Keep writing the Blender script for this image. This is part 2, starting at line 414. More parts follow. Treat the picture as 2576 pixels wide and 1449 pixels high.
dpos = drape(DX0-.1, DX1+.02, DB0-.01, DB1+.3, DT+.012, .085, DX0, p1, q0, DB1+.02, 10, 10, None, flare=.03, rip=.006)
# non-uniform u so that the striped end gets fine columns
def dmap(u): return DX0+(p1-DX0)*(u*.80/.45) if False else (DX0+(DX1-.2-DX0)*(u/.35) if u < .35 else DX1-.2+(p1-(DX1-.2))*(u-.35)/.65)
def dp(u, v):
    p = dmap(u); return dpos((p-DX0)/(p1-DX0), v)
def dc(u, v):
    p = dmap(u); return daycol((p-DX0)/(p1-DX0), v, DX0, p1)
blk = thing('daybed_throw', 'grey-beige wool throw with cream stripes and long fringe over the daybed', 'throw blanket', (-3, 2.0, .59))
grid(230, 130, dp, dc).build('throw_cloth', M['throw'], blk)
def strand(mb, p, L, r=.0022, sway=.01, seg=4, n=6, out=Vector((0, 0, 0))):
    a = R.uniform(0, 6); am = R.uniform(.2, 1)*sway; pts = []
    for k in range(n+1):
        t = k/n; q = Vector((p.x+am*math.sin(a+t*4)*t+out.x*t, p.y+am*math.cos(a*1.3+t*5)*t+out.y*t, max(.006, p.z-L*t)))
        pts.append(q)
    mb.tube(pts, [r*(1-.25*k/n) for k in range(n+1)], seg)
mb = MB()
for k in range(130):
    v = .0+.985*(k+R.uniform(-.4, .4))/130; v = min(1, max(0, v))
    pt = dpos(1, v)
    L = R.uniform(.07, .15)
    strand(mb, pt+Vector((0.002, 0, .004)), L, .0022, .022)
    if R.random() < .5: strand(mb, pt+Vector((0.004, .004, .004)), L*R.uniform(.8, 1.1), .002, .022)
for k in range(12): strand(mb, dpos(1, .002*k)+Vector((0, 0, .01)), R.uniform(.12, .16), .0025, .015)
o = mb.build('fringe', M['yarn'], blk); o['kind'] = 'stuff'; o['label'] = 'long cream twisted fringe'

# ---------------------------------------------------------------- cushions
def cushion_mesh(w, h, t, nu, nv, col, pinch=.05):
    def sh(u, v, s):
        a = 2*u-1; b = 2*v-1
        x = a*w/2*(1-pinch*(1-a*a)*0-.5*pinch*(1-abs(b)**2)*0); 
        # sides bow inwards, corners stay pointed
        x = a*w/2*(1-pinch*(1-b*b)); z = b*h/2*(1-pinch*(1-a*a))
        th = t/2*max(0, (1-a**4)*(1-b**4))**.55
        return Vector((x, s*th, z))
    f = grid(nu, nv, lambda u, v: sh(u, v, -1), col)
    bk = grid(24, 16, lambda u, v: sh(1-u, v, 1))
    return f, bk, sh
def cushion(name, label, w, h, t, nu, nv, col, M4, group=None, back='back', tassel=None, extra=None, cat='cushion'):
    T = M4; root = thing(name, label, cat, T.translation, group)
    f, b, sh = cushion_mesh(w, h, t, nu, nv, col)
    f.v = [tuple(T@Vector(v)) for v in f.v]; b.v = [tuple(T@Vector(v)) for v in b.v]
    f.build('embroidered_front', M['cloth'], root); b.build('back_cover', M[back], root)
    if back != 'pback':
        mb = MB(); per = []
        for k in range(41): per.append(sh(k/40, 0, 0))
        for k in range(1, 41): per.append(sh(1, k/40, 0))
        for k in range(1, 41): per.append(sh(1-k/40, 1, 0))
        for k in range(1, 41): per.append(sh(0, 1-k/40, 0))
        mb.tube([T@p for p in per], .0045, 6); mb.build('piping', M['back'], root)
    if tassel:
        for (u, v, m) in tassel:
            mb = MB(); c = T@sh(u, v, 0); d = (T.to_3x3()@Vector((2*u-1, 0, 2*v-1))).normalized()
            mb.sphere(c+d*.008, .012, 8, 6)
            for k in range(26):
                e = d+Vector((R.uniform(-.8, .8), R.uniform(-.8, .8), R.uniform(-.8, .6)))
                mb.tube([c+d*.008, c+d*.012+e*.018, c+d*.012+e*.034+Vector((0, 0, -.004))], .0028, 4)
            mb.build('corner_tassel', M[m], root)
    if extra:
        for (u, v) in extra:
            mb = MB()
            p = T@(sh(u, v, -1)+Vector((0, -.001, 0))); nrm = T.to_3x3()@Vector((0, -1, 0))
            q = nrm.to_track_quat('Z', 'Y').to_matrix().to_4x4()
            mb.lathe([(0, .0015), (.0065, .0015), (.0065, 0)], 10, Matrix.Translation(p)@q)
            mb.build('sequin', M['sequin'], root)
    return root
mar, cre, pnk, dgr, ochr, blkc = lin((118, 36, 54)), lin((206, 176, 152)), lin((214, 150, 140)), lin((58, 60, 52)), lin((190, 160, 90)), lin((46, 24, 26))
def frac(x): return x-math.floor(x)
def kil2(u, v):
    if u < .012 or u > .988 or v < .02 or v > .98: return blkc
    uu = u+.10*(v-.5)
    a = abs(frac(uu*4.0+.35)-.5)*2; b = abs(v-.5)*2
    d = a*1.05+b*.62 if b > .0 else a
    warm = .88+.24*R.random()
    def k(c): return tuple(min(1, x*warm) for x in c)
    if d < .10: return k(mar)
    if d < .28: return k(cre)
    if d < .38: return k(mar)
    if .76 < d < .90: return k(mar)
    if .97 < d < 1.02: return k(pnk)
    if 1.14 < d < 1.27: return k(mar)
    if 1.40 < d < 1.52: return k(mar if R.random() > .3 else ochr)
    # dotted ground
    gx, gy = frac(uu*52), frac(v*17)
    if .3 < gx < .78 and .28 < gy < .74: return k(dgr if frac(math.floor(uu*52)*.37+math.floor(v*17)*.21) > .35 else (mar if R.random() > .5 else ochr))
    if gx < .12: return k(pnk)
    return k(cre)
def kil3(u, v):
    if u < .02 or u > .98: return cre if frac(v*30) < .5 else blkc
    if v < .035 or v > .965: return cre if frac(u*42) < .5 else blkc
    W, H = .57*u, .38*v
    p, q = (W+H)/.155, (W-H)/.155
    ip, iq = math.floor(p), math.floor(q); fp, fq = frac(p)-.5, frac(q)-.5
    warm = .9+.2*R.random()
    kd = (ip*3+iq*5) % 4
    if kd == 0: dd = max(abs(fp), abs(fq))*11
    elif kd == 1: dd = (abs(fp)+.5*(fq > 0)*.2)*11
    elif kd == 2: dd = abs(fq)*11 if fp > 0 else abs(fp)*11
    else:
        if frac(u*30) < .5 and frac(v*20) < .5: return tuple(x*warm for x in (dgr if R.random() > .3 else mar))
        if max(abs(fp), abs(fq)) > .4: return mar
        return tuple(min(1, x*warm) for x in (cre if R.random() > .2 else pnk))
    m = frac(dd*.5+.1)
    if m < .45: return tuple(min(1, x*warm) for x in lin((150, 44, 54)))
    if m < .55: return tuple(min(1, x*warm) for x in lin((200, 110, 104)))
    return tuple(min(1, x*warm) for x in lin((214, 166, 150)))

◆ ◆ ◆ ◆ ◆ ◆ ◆

## GOAL OF THE EXERCISE
Give the listing above again, word for word.

## ANSWER FOR THIS EXERCISE
Keep writing the Blender script for this image. This is part 2, starting at line 414. More parts follow. Treat the picture as 2576 pixels wide and 1449 pixels high.
dpos = drape(DX0-.1, DX1+.02, DB0-.01, DB1+.3, DT+.012, .085, DX0, p1, q0, DB1+.02, 10, 10, None, flare=.03, rip=.006)
# non-uniform u so that the striped end gets fine columns
def dmap(u): return DX0+(p1-DX0)*(u*.80/.45) if False else (DX0+(DX1-.2-DX0)*(u/.35) if u < .35 else DX1-.2+(p1-(DX1-.2))*(u-.35)/.65)
def dp(u, v):
    p = dmap(u); return dpos((p-DX0)/(p1-DX0), v)
def dc(u, v):
    p = dmap(u); return daycol((p-DX0)/(p1-DX0), v, DX0, p1)
blk = thing('daybed_throw', 'grey-beige wool throw with cream stripes and long fringe over the daybed', 'throw blanket', (-3, 2.0, .59))
grid(230, 130, dp, dc).build('throw_cloth', M['throw'], blk)
def strand(mb, p, L, r=.0022, sway=.01, seg=4, n=6, out=Vector((0, 0, 0))):
    a = R.uniform(0, 6); am = R.uniform(.2, 1)*sway; pts = []
    for k in range(n+1):
        t = k/n; q = Vector((p.x+am*math.sin(a+t*4)*t+out.x*t, p.y+am*math.cos(a*1.3+t*5)*t+out.y*t, max(.006, p.z-L*t)))
        pts.append(q)
    mb.tube(pts, [r*(1-.25*k/n) for k in range(n+1)], seg)
mb = MB()
for k in range(130):
    v = .0+.985*(k+R.uniform(-.4, .4))/130; v = min(1, max(0, v))
    pt = dpos(1, v)
    L = R.uniform(.07, .15)
    strand(mb, pt+Vector((0.002, 0, .004)), L, .0022, .022)
    if R.random() < .5: strand(mb, pt+Vector((0.004, .004, .004)), L*R.uniform(.8, 1.1), .002, .022)
for k in range(12): strand(mb, dpos(1, .002*k)+Vector((0, 0, .01)), R.uniform(.12, .16), .0025, .015)
o = mb.build('fringe', M['yarn'], blk); o['kind'] = 'stuff'; o['label'] = 'long cream twisted fringe'

# ---------------------------------------------------------------- cushions
def cushion_mesh(w, h, t, nu, nv, col, pinch=.05):
    def sh(u, v, s):
        a = 2*u-1; b = 2*v-1
        x = a*w/2*(1-pinch*(1-a*a)*0-.5*pinch*(1-abs(b)**2)*0); 
        # sides bow inwards, corners stay pointed
        x = a*w/2*(1-pinch*(1-b*b)); z = b*h/2*(1-pinch*(1-a*a))
        th = t/2*max(0, (1-a**4)*(1-b**4))**.55
        return Vector((x, s*th, z))
    f = grid(nu, nv, lambda u, v: sh(u, v, -1), col)
    bk = grid(24, 16, lambda u, v: sh(1-u, v, 1))
    return f, bk, sh
def cushion(name, label, w, h, t, nu, nv, col, M4, group=None, back='back', tassel=None, extra=None, cat='cushion'):
    T = M4; root = thing(name, label, cat, T.translation, group)
    f, b, sh = cushion_mesh(w, h, t, nu, nv, col)
    f.v = [tuple(T@Vector(v)) for v in f.v]; b.v = [tuple(T@Vector(v)) for v in b.v]
    f.build('embroidered_front', M['cloth'], root); b.build('back_cover', M[back], root)
    if back != 'pback':
        mb = MB(); per = []
        for k in range(41): per.append(sh(k/40, 0, 0))
        for k in range(1, 41): per.append(sh(1, k/40, 0))
        for k in range(1, 41): per.append(sh(1-k/40, 1, 0))
        for k in range(1, 41): per.append(sh(0, 1-k/40, 0))
        mb.tube([T@p for p in per], .0045, 6); mb.build('piping', M['back'], root)
    if tassel:
        for (u, v, m) in tassel:
            mb = MB(); c = T@sh(u, v, 0); d = (T.to_3x3()@Vector((2*u-1, 0, 2*v-1))).normalized()
            mb.sphere(c+d*.008, .012, 8, 6)
            for k in range(26):
                e = d+Vector((R.uniform(-.8, .8), R.uniform(-.8, .8), R.uniform(-.8, .6)))
                mb.tube([c+d*.008, c+d*.012+e*.018, c+d*.012+e*.034+Vector((0, 0, -.004))], .0028, 4)
            mb.build('corner_tassel', M[m], root)
    if extra:
        for (u, v) in extra:
            mb = MB()
            p = T@(sh(u, v, -1)+Vector((0, -.001, 0))); nrm = T.to_3x3()@Vector((0, -1, 0))
            q = nrm.to_track_quat('Z', 'Y').to_matrix().to_4x4()
            mb.lathe([(0, .0015), (.0065, .0015), (.0065, 0)], 10, Matrix.Translation(p)@q)
            mb.build('sequin', M['sequin'], root)
    return root
mar, cre, pnk, dgr, ochr, blkc = lin((118, 36, 54)), lin((206, 176, 152)), lin((214, 150, 140)), lin((58, 60, 52)), lin((190, 160, 90)), lin((46, 24, 26))
def frac(x): return x-math.floor(x)
def kil2(u, v):
    if u < .012 or u > .988 or v < .02 or v > .98: return blkc
    uu = u+.10*(v-.5)
    a = abs(frac(uu*4.0+.35)-.5)*2; b = abs(v-.5)*2
    d = a*1.05+b*.62 if b > .0 else a
    warm = .88+.24*R.random()
    def k(c): return tuple(min(1, x*warm) for x in c)
    if d < .10: return k(mar)
    if d < .28: return k(cre)
    if d < .38: return k(mar)
    if .76 < d < .90: return k(mar)
    if .97 < d < 1.02: return k(pnk)
    if 1.14 < d < 1.27: return k(mar)
    if 1.40 < d < 1.52: return k(mar if R.random() > .3 else ochr)
    # dotted ground
    gx, gy = frac(uu*52), frac(v*17)
    if .3 < gx < .78 and .28 < gy < .74: return k(dgr if frac(math.floor(uu*52)*.37+math.floor(v*17)*.21) > .35 else (mar if R.random() > .5 else ochr))
    if gx < .12: return k(pnk)
    return k(cre)
def kil3(u, v):
    if u < .02 or u > .98: return cre if frac(v*30) < .5 else blkc
    if v < .035 or v > .965: return cre if frac(u*42) < .5 else blkc
    W, H = .57*u, .38*v
    p, q = (W+H)/.155, (W-H)/.155
    ip, iq = math.floor(p), math.floor(q); fp, fq = frac(p)-.5, frac(q)-.5
    warm = .9+.2*R.random()
    kd = (ip*3+iq*5) % 4
    if kd == 0: dd = max(abs(fp), abs(fq))*11
    elif kd == 1: dd = (abs(fp)+.5*(fq > 0)*.2)*11
    elif kd == 2: dd = abs(fq)*11 if fp > 0 else abs(fp)*11
    else:
        if frac(u*30) < .5 and frac(v*20) < .5: return tuple(x*warm for x in (dgr if R.random() > .3 else mar))
        if max(abs(fp), abs(fq)) > .4: return mar
        return tuple(min(1, x*warm) for x in (cre if R.random() > .2 else pnk))
    m = frac(dd*.5+.1)
    if m < .45: return tuple(min(1, x*warm) for x in lin((150, 44, 54)))
    if m < .55: return tuple(min(1, x*warm) for x in lin((200, 110, 104)))
    return tuple(min(1, x*warm) for x in lin((214, 166, 150)))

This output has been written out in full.